Credo che andremo a pulire ulteriormente. Personalmente vorrei lavorare di più sul rapporto con la musica, sull’uso dei pupazzi in un punto specifico dove mi sembra ancora poco chiaro e, con Martina, lavoreremo ancora di più sulle emozioni. Ci piace l’idea di fondere contesti teatrali e stilistici così lontani, mantenendo un finale aperto: vorremmo insistere, proseguire, rafforzare, approfondire, pulire, pulire, pulire. L’obiettivo è creare qualcosa che vada liscio, senza fraintendimenti e lasci qualcosa di grosso in chi lo guarda.

Com’è andata l’esperienza a Direction Under 30?

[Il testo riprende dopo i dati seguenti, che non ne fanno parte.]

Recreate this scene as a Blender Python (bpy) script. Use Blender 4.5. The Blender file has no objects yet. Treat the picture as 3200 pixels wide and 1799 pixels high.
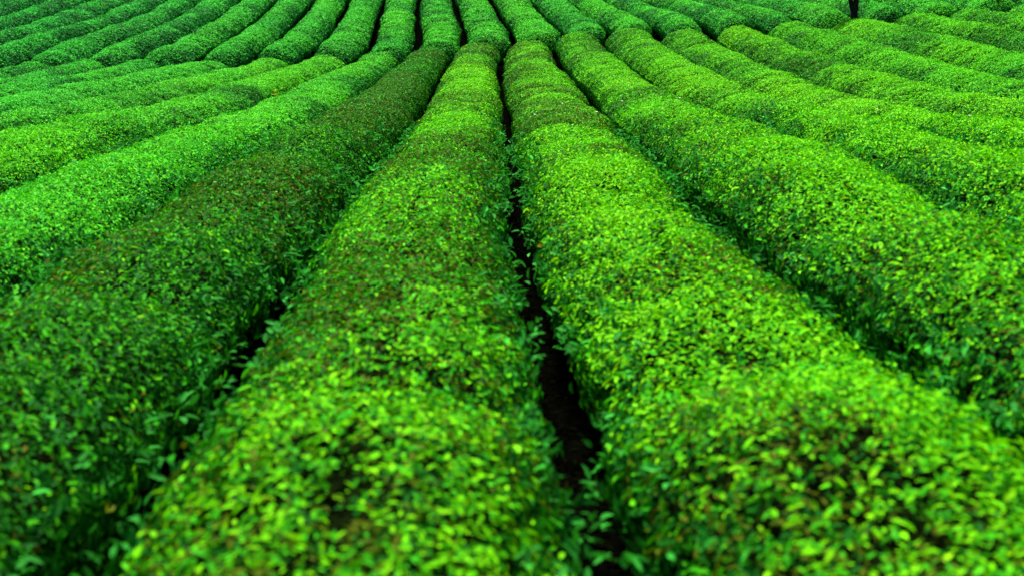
import bpy, math, random
import numpy as np

# ---------------------------------------------------------------- camera, sky, sun, exposure
scene = bpy.context.scene
COL = scene.collection
CAM_Z = 2.45
cam_data = bpy.data.cameras.new('camera')
cam = bpy.data.objects.new('camera', cam_data)
COL.objects.link(cam)
cam.location = (0, 0, CAM_Z)
cam.rotation_euler = (math.radians(90 - 12), 0, 0)
cam_data.sensor_width = 36
cam_data.lens = 36 * 4396 / 3200
cam_data.clip_end = 3000
cam_data.dof.use_dof = True
cam_data.dof.focus_distance = 24
cam_data.dof.aperture_fstop = 2.2
scene.camera = cam

SUN_EL, SUN_AZ = 57, -13          # azimuth from straight ahead (+Y), negative = left
world = bpy.data.worlds.new('World')
scene.world = world
world.use_nodes = True
wn = world.node_tree
sky = wn.nodes.new('ShaderNodeTexSky')
sky.sky_type = 'NISHITA'
sky.sun_disc = False
sky.sun_elevation = math.radians(SUN_EL)
sky.sun_rotation = math.radians(SUN_AZ)
wn.links.new(sky.outputs[0], wn.nodes['Background'].inputs[0])
wn.nodes['Background'].inputs[1].default_value = 0.05
sun_data = bpy.data.lights.new('sun', 'SUN')
sun_data.energy = 4.5
sun_data.angle = math.radians(10)
sun_data.color = (1.0, 0.95, 0.86)
sun = bpy.data.objects.new('sun', sun_data)
COL.objects.link(sun)
sun.rotation_euler = (math.radians(SUN_EL - 90), 0, math.radians(-SUN_AZ))
scene.view_settings.view_transform = 'Standard'
scene.view_settings.look = 'None'
scene.view_settings.gamma = 1
scene.view_settings.exposure = 1.85
scene.cycles.max_bounces = 6
scene.cycles.diffuse_bounces = 2
scene.cycles.glossy_bounces = 2
scene.cycles.transmission_bounces = 3

# ---------------------------------------------------------------- terrain and furrow tables (metres)
XK=[-26.0, -16.0, -9.0, -4.0, 0.0, 4.0, 9.0, 16.0, 26.0]
YK=[2.0, 6.0, 10.0, 15.0, 20.0, 27.0, 35.0, 42.0, 48.0, 55.0, 64.0, 75.0]
GZ=[[-1.5, -1.63, -1.73, -1.77, -1.78, -1.74, -1.68, -1.63, -1.62], [-1.59, -1.7, -1.8, -1.88, -1.87, -1.7, -1.56, -1.51, -1.48], [-1.73, -1.75, -1.84, -2.01, -1.97, -1.63, -1.5, -1.41, -1.3], [-1.95, -1.83, -1.8, -2.06, -2.03, -1.78, -1.62, -1.37, -1.04], [-2.23, -2.05, -1.96, -2.14, -2.15, -2.03, -1.87, -1.29, -0.67], [-2.47, -2.35, -2.18, -2.36, -2.24, -2.19, -1.91, -1.01, -0.27], [-2.46, -2.62, -2.32, -2.4, -2.24, -2.12, -1.57, -0.71, 0.01], [-2.03, -2.17, -2.43, -2.48, -2.21, -1.87, -1.33, -0.6, 0.14], [-1.46, -1.61, -1.74, -2.08, -1.92, -1.37, -0.95, -0.36, 0.21], [-0.77, -1.25, -1.22, -1.31, -1.28, -1.07, -0.7, -0.2, 0.22], [-0.14, -0.52, -0.55, -0.56, -0.44, -0.37, -0.23, -0.04, 0.16], [0.43, 0.31, 0.23, 0.23, 0.28, 0.27, 0.22, 0.15, 0.09]]
Tn=[2.0, 4.0, 5.0, 6.0, 8.0, 10.0, 12.0, 14.0, 17.0, 20.0, 24.0, 28.0, 32.0, 36.0, 40.0, 44.0, 48.0]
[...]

Bene! È semplice. Onestamente non so ancora dire, non ho ordinato troppo i pensieri. Le sensazioni, quelle me le sono tenute tutte. Vivide, con le loro immagini. Non so raccontare esattamente l’esperienza ad Under 30, ma posso dire che è qualcosa di unico. Al di là del risultato è semplicemente formativa. Il livello dei colleghi è altissimo e abbiamo avuto modo di apprezzare e percepire un’organizzazione fuori dal comune. Gentilezza, precisione. I rapporti con un reparto tecnico, anche in una situazione di emergenza e rapidità come quella della tre giorni di Gualtieri, non è mai stato così disteso e pulito. L’Associazione Teatro Sociale ci ha trattati tutti con cortesia e serietà uniche e noi di B/Ride ci siamo sentiti improvvisamente proiettati in un altro mondo. I colleghi che partecipavano con noi sono tutti bravissimi. Abbiamo visto spettacoli che “ci hanno fatto scuola” e, in generale, un ambiente “come dovrebbe sempre essere”. L’Esperienza di Gualtieri dovrebbe entrare in un progetto di Tirocinio delle sezioni umanistiche e dello spettacolo Italiane: ti fa vedere e vivere esattamente l’impatto del teatro su un ambiente sociale. Molto più di un esperimento Direction Under 30 ci è sembrato la realizzazione concreta dello scopo primario del teatro: fare comunità. Nel rapporto col luogo, (la comunità locale con il suo teatro – (e la gente ci va al Teatro di Gualtieri, che ha un suo pubblico comunitario il quale si occupa anche di partecipare ai lavori di rinnovamento dello spazio), e nel rapporto con la categoria, (non puoi non sentirti parte di una comunità più estesa, non puoi non sentirti un teatrante come tutti gli altri in un contesto come Direction. La competizione, comunque importante, passa in secondo piano. Resta l’idea che si è tutti parte di un qualcosa di enorme e plurimillenario).